Même une forte femme ne peut pas traire plus de 100 bêtes. Si le troupeau est plus nombreux, le nomade doit se trouver une deuxième épouse. En Iran, la polygamie est de nouveau autorisée depuis l’avènement de la république islamique. C’est étonnant comme deux ou trois femmes peuvent, dans un seul ménage, s’entendre pour liquider les travaux domestiques. La plus âgée est même heureuse que le fardeau de la progéniture soit supporté par des forces plus jeunes. Elle reste, dans la famille, celle qu’on écoute, celle qui maintient les traditions, les rituels et le respect des valeurs de la tribu.
Dans cette communauté vivent quelques familles qui possèdent, en règle générale, une à deux tentes noires en poil-de-chèvre synonymes d’entités familiales. Les jeunes mariés emménagent, après leurs noces, dans leur propre tente qui fut confectionnée durant les fiançailles par les femmes des deux familles. Le mode de vie des nomades engendre une dépendance particulièrement grande entre les époux.
On attend des jeunes époux une descendance très rapide, et le premier né doit être un garçon car seul les mâles comptent.
La jeune femme connaît là son devoir. Elle doit prévoir d’accoucher en dehors de la période de transhumance et de pâture si fatiguante pour les nomades. Pendant ses règles, elle ne doit pas coucher dans la tente commune, car elle est considérée comme impure.
Si elle reçoit des hôtes masculins, elle ne mangera pas avec eux autour de la nappe (sofreh), mais seulement une fois le repas déservi.

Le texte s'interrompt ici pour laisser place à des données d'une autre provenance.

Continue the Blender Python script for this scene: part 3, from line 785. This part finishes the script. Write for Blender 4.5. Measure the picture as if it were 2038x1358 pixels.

Les filles de la famille suivront les mêmes règles. Les garçons participent à la vie sociale des hommes et jouissent de plus de privilèges que leurs soeurs.
Les enfants doivent participer aux travaux dès leur plus jeune âge. Ils accompagnent le père sur les pâturages et aident la mère au foyer à boulanger, cuisiner ou tisser. L’école ne laisse rien à désirer. Même en été on voit émerger du village de longues tentes noires une tente ronde et blanche: celle de l’instituteur dans laquelle il donne sa classe. Ce sont des étudiants que le gouvernement iranien envoie chez les nomades pour leur apprendre à lire, à écrire et à compter. L’obligation d’aller à l’école n’est pas toujours suivie à la lettre par les nomades. En d’autres termes, le maître d’école est à la disposition des enfants.
Les meilleurs élèves ont la possibilité de se rendre à Chiraz dans une école réservée aux nomades.
Certains viennent même fréquenter nos universités et retournent chez eux faire profiter leur pays, leur tribu et leur famille de leurs connaissances comme Fatma, cette fille de khan kachgaï que j’ai rencontré lors d’un mariage dans les monts Zagros.